Roger Eliot Fry (14 December 1866 – 9 September 1934) was an English painter and critic, and a member of the Bloomsbury Group. Establishing his reputation as a scholar of the Old Masters, he became an advocate of more recent developments in French painting, to which he gave the name Post-Impressionism. He was the first figure to raise public awareness of modern art in Britain, and emphasised the formal properties of paintings over the "associated ideas" conjured in the viewer by their representational content. He was described by the art historian Kenneth Clark as "incomparably the greatest influence on taste since Ruskin ... In so far as taste can be changed by one man, it was changed by Roger Fry". The taste Fry influenced was primarily that of the Anglophone world, and his success lay largely in alerting an educated public to a compelling version of recent artistic developments of the Parisian avant-garde.

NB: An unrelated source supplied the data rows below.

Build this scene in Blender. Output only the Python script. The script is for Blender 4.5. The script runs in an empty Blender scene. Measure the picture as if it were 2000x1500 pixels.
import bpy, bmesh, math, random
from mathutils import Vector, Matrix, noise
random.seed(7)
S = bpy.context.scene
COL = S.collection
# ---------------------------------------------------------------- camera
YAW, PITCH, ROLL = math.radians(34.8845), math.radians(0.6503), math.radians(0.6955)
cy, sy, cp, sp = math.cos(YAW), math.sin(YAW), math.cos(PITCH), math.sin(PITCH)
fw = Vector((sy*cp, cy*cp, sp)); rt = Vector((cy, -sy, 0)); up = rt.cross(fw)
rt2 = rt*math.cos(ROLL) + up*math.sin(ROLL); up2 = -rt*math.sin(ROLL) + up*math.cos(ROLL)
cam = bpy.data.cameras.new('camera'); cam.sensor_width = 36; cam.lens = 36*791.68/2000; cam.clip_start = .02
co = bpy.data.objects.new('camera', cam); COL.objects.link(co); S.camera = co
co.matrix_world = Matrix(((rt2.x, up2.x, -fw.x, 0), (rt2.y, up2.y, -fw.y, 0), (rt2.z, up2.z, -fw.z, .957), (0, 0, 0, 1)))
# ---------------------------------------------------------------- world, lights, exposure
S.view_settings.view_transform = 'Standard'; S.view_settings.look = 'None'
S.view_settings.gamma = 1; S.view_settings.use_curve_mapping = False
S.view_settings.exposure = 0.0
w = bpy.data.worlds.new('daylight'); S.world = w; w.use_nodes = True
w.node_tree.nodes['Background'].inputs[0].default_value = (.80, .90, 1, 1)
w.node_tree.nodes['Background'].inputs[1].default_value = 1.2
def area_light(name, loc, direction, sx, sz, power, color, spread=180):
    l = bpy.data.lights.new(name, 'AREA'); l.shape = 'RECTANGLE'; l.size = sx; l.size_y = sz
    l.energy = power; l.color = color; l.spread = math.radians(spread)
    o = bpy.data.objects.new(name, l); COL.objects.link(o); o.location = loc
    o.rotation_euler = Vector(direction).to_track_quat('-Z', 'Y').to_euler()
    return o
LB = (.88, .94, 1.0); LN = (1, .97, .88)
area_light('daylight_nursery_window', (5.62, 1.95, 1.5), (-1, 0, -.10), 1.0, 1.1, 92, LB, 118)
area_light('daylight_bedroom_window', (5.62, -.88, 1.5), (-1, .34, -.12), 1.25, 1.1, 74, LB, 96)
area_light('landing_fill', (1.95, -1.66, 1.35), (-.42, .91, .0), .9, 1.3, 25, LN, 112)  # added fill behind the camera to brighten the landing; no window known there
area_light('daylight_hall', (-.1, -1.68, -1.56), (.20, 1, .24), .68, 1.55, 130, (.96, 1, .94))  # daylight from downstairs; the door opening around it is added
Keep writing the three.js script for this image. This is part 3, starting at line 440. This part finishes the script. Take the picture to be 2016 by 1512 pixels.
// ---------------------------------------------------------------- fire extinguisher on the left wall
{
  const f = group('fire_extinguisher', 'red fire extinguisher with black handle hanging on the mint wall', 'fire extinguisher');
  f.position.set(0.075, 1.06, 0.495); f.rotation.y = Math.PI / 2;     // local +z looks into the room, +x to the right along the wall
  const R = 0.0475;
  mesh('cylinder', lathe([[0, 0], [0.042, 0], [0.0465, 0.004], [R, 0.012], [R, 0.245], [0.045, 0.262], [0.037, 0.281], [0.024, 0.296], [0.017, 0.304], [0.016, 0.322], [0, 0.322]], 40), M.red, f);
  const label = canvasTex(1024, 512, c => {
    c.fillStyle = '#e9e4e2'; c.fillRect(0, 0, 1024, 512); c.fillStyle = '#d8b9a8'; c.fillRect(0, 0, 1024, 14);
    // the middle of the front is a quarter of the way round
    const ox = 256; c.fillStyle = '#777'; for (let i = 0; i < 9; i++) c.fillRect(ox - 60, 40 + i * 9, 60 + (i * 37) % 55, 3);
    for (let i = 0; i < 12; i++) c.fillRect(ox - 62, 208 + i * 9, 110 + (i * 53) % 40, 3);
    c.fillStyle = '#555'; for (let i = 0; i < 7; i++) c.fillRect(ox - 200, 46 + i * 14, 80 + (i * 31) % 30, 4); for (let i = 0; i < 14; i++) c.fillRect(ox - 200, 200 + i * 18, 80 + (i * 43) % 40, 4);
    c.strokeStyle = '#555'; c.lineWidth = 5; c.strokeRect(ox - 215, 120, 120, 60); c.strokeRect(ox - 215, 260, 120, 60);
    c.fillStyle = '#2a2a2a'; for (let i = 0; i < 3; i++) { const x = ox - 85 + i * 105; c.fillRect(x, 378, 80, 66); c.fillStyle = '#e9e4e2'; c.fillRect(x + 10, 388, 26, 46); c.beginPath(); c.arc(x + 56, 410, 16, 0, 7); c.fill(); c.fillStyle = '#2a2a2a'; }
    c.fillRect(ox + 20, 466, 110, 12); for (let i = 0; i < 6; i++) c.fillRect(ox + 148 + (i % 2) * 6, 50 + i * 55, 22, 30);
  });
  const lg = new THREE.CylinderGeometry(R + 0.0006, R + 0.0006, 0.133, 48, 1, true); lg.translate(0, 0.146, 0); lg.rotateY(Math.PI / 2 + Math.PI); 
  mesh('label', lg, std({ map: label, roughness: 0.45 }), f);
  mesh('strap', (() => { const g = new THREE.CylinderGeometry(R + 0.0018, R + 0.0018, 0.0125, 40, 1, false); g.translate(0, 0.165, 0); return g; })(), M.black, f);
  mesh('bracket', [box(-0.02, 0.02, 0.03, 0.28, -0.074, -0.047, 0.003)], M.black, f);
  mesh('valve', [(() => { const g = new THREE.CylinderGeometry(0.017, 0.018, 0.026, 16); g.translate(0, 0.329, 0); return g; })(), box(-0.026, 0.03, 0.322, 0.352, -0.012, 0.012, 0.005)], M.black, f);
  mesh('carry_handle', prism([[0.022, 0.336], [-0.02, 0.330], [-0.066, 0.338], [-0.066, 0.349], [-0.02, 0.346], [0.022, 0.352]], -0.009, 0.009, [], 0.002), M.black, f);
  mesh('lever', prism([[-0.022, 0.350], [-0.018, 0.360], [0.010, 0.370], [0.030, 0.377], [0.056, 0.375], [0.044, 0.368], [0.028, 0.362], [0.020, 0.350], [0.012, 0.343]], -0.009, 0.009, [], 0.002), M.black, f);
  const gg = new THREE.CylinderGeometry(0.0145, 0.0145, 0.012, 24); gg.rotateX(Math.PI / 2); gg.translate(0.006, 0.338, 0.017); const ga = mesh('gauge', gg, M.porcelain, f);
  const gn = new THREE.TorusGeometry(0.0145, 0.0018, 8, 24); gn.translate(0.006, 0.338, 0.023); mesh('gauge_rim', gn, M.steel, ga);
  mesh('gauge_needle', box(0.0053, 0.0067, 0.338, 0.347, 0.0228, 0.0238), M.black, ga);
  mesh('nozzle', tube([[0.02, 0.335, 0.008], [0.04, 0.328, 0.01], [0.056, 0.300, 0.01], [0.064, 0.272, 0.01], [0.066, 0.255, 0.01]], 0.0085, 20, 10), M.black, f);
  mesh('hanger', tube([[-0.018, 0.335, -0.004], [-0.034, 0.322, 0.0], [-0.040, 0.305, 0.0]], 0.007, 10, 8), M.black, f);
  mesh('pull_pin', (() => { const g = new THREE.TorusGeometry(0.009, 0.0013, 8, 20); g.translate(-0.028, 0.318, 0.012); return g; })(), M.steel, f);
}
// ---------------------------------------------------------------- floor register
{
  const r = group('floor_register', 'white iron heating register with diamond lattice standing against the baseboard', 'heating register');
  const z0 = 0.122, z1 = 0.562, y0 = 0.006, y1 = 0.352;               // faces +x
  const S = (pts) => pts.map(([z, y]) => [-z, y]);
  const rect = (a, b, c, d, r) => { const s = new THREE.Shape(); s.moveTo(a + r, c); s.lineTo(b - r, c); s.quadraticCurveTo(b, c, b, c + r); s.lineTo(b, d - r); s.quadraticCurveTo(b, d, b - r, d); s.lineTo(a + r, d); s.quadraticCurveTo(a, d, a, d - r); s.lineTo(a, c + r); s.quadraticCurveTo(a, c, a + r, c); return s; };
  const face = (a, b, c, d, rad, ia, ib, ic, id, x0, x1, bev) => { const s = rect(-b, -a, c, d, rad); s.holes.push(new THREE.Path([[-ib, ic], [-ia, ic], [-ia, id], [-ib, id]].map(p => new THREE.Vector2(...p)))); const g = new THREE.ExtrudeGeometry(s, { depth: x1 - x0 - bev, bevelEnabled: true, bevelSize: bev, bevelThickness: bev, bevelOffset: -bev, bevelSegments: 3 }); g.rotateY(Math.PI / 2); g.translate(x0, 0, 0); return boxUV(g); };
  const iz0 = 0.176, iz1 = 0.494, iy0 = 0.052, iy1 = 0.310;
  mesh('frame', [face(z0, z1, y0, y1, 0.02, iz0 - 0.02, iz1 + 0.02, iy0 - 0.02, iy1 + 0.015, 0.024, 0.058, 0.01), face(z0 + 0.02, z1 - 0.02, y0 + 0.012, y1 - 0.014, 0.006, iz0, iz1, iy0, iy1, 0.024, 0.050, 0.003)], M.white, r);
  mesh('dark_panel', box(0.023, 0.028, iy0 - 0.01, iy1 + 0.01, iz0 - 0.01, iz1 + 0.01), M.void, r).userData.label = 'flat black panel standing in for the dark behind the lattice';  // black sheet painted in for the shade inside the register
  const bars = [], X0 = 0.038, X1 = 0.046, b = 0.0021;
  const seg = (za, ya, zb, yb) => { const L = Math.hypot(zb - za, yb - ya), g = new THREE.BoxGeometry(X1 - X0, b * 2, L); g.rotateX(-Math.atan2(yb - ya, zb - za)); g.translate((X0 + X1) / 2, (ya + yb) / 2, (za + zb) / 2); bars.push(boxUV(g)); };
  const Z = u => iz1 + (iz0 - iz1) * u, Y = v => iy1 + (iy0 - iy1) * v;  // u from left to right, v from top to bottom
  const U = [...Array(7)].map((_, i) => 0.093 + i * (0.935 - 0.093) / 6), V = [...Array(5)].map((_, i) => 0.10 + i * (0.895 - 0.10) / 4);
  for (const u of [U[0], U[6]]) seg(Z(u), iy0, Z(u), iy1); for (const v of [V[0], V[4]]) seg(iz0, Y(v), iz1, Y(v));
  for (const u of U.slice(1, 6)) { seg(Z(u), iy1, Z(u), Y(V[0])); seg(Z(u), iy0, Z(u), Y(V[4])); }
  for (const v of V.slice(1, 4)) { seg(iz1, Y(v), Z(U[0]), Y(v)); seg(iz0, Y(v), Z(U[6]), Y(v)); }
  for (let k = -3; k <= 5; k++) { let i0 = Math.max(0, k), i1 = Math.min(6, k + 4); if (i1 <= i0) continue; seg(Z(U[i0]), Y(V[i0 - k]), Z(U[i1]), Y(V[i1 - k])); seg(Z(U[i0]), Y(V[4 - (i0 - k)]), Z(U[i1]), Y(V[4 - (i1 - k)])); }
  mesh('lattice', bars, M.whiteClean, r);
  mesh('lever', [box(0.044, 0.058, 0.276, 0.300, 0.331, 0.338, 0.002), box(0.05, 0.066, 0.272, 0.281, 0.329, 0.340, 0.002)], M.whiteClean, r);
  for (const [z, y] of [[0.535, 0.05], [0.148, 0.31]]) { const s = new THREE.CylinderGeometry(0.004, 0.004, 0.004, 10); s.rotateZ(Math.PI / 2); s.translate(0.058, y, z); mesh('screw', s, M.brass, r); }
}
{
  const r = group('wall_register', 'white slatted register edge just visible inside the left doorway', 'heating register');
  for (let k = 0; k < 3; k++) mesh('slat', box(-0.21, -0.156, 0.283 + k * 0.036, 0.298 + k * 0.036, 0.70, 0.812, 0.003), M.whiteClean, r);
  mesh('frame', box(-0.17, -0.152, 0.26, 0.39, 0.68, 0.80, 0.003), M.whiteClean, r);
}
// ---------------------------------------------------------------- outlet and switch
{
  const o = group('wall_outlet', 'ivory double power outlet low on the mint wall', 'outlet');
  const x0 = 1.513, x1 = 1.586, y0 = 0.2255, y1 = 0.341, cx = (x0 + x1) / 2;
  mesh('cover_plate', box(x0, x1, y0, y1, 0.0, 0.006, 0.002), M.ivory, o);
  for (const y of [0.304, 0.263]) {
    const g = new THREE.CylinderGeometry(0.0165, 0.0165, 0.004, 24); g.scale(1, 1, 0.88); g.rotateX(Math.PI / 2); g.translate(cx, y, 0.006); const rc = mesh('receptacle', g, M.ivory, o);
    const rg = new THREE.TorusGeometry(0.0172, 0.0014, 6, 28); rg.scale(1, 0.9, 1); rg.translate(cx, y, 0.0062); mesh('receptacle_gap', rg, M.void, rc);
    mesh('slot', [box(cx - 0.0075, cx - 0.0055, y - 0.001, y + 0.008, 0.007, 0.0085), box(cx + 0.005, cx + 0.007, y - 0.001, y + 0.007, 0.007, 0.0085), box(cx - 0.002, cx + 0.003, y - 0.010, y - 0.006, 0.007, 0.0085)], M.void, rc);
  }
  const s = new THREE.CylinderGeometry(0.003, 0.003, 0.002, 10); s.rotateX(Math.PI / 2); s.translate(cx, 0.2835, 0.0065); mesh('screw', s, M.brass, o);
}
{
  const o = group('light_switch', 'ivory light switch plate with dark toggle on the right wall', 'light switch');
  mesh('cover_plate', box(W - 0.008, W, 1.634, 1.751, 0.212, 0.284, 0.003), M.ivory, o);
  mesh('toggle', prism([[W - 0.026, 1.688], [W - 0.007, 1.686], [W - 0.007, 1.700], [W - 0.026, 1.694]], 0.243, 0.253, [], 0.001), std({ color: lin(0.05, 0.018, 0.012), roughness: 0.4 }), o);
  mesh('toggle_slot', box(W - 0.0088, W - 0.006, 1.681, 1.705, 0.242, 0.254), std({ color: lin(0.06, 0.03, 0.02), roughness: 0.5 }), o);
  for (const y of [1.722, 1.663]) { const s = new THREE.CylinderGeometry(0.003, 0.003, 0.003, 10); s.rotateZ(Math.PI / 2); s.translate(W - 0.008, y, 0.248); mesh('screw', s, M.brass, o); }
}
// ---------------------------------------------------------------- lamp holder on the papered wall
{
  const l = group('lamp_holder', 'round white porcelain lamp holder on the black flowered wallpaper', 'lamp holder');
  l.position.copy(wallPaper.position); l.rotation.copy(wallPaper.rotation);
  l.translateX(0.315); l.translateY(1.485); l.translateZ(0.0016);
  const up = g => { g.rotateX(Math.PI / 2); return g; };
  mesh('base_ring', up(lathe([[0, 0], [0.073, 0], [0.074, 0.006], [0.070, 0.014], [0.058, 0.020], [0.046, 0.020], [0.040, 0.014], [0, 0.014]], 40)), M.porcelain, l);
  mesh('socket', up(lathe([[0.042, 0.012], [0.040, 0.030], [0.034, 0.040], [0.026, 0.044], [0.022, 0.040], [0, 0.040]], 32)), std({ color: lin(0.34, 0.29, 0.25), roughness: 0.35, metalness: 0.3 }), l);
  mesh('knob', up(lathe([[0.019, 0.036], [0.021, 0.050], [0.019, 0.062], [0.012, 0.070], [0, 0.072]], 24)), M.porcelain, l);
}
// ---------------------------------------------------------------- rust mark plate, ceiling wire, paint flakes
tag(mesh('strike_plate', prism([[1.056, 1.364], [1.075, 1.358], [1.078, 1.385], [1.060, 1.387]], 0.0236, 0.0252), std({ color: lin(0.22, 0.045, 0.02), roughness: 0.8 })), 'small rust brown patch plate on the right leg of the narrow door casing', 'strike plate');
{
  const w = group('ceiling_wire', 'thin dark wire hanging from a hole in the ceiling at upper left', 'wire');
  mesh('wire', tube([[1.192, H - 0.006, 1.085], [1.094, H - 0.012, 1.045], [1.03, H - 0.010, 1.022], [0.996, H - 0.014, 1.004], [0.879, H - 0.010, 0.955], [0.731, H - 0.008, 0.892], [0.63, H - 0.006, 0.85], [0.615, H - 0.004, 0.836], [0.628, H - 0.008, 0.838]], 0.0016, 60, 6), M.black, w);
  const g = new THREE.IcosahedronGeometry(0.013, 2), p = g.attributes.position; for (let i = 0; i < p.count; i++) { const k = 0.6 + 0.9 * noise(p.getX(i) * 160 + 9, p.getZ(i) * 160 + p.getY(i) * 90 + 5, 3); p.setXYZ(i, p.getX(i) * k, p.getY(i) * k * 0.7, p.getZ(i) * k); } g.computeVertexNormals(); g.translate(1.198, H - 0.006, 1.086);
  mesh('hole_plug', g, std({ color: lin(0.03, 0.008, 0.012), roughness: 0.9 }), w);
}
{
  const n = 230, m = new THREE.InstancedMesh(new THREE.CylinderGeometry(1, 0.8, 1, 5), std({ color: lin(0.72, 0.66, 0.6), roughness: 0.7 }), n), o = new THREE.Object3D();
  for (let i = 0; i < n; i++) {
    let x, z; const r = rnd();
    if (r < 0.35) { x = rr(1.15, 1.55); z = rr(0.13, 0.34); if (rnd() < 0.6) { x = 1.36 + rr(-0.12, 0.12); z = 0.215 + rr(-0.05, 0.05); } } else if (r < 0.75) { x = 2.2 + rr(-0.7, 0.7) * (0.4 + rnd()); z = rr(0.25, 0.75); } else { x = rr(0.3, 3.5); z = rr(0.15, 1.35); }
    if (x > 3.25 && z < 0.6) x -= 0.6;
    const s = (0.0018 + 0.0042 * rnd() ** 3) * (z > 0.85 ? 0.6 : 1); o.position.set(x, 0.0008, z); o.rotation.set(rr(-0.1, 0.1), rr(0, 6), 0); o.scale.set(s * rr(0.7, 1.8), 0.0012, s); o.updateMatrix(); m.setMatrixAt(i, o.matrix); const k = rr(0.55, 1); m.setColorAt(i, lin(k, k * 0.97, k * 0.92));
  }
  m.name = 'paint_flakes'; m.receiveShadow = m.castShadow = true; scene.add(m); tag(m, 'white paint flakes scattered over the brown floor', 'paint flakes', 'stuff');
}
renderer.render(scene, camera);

Born in London, the son of the judge Edward Fry, he grew up in a wealthy Quaker family in Highgate. Fry was educated at Clifton College and King's College, Cambridge, where he was a member of the Cambridge Apostles. At Cambridge, Fry met many freethinking men who would shape the foundation of his interest in the arts. Alongside men like John McTaggart and Goldsworthy Loews Dickinson, Fry was a part of the elite Conversazione Society, which was also known as the Cambridge Apostles. After taking a first in the Natural Science tripos, he went to Paris and then Italy to study art. Eventually he specialised in landscape painting.